Knowing its Place? Language and Landscape in Arthur Ransome

Knowing its Place? Language and Landscape in Arthur Ransome

by Dr Sarah Spooner

Abstract PhD Thesis Dr Sarah Spooner

Congratulations to CIRCL PhD student Sarah Spooner for completing her PhD and viva on 8-06-2006 with her thesis on ‘Knowing its Place? Language and Landscape in Arthur Ransome’. Supervisors: Mr Tony Watkins/ Prof.Coral Howells/Prof. Peter Stoneley. Viva External examiner: Dr Emma Francis, Warwick University, Internal examiner: Professor Karin Lesnik-Oberstein.

Abstract of thesis

This thesis: “‘Knowing its Place?’: Language and Landscape in Arthur Ransome”, examines landscape as a cultural text, arguing that landscape is a product of intersection between pre-existing cultural texts and concepts and can have no life independent of such preparatory conditioning. Using Arthur Ransome’s “Swallows and Amazons” group of texts for children as a case study, but not claiming the arguments to be specific to these texts, the thesis identifies some of the major tools and methods with which landscape has been conceptualised in textual form, and argues that these are not merely ways of rendering landscape into another medium, but instead actively construct that landscape.

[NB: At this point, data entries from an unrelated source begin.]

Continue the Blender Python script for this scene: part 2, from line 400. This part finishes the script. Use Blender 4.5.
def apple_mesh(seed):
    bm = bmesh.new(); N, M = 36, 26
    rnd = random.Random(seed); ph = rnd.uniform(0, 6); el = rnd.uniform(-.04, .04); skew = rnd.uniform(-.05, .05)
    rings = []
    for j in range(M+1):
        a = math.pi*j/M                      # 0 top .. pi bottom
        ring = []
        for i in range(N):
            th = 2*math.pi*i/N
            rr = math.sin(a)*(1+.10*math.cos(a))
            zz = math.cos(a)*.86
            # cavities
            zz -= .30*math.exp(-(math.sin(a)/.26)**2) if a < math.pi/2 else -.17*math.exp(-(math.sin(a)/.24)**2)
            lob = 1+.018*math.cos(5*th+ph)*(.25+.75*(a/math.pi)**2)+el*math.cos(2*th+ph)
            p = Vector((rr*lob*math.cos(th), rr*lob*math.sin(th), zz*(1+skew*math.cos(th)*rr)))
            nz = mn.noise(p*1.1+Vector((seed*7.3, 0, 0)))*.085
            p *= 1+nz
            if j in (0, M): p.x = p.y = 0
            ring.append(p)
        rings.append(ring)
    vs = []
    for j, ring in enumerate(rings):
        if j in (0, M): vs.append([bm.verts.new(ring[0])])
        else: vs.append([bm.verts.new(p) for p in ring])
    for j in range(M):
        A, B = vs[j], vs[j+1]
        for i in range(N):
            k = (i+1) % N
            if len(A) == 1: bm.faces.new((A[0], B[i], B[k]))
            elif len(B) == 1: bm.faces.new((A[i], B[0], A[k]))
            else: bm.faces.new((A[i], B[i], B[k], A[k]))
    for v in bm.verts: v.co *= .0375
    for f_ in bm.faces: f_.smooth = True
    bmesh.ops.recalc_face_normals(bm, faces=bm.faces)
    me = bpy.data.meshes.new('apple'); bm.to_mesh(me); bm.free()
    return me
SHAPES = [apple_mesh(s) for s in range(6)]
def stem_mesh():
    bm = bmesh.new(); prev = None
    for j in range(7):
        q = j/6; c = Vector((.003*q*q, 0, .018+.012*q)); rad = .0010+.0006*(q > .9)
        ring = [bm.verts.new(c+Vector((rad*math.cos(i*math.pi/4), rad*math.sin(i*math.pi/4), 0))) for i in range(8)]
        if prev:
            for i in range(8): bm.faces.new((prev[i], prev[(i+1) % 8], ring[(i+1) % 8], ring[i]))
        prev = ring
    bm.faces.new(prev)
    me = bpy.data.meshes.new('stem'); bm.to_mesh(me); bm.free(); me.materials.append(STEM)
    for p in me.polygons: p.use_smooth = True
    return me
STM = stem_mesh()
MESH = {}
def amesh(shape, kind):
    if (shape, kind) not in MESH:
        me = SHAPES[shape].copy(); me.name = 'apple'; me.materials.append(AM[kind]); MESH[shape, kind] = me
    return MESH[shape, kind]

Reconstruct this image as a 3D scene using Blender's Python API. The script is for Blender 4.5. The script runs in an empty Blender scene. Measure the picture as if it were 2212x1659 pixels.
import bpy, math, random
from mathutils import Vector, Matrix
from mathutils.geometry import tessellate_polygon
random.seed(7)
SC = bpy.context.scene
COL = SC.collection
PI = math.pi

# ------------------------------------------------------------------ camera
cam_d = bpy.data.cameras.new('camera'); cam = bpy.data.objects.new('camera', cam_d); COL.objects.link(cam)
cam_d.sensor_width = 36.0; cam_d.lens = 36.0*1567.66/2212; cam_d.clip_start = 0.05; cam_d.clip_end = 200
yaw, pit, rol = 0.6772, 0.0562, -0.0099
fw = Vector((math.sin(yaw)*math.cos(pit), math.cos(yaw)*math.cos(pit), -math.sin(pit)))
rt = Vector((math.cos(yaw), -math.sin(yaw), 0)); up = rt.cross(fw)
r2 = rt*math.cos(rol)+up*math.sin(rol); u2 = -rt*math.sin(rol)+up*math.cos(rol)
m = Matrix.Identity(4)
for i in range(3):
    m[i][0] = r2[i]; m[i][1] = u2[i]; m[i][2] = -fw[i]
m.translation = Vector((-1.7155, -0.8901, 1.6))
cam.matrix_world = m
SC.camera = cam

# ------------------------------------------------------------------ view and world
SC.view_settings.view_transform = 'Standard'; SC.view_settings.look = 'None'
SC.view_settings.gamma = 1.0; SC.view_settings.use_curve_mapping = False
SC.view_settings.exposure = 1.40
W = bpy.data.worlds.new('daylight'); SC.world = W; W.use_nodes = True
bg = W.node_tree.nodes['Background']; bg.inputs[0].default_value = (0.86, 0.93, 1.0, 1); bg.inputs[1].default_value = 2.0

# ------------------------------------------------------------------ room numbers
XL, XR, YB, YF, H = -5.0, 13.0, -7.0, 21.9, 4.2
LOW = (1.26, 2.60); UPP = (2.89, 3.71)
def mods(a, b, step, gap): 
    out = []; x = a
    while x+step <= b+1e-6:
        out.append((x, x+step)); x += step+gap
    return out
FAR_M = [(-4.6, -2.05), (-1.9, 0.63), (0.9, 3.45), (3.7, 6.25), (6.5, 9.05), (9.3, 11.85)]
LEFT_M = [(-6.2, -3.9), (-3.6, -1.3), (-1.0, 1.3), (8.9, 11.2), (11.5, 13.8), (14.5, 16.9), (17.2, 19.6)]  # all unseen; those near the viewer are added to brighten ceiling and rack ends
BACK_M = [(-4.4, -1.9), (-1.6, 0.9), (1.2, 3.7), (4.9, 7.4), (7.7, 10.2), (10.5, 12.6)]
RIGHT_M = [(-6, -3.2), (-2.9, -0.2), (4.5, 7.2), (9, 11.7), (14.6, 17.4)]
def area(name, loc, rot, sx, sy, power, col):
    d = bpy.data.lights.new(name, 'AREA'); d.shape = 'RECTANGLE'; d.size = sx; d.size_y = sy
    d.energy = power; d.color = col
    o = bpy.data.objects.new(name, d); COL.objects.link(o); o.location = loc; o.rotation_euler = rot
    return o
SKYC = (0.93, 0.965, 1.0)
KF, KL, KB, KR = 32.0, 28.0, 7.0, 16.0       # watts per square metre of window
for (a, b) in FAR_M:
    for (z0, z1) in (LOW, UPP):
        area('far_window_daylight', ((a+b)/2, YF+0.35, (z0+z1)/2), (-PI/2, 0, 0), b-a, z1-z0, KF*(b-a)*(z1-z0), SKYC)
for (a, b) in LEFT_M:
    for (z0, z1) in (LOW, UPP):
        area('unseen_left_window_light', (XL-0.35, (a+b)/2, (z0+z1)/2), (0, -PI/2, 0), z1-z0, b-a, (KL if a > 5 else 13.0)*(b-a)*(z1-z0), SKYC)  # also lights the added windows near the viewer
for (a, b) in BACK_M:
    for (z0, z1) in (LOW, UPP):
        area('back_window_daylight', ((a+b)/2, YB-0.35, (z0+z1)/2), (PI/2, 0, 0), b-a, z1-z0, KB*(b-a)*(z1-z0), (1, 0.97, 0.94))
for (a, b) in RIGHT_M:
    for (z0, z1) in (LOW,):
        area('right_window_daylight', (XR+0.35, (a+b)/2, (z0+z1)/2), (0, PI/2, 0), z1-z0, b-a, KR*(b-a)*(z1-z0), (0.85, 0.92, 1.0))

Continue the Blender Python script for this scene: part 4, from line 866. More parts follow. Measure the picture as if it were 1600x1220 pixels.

The thesis discusses the role of language and of the visual image and their perceived relationship to a world outside of themselves: the role of literary, historical and scientific narratives in forming a frame through which any landscape is understood and experienced; ideas of familiarity and unfamiliarity, ”home” and ”away”, and the role landscape and language have to play in these mutually dependent concepts; and the map as an important textual form through which landscape is not only understood but often possessed and controlled. The chapters of the thesis are formed by these broad thematic or conceptual groupings and demonstrate how they can be seen at work in the particular texts under analysis.

As the case study texts come from the field of children’s literature, the other key concern of the thesis is the figure of ”the child” and in particular the discourses that circulate around ”the child” and its relationship to the natural world, to language and to culture. Just as the thesis argues that a direct, unmediated knowledge of landscape is not possible, so it argues the same of ”the child”.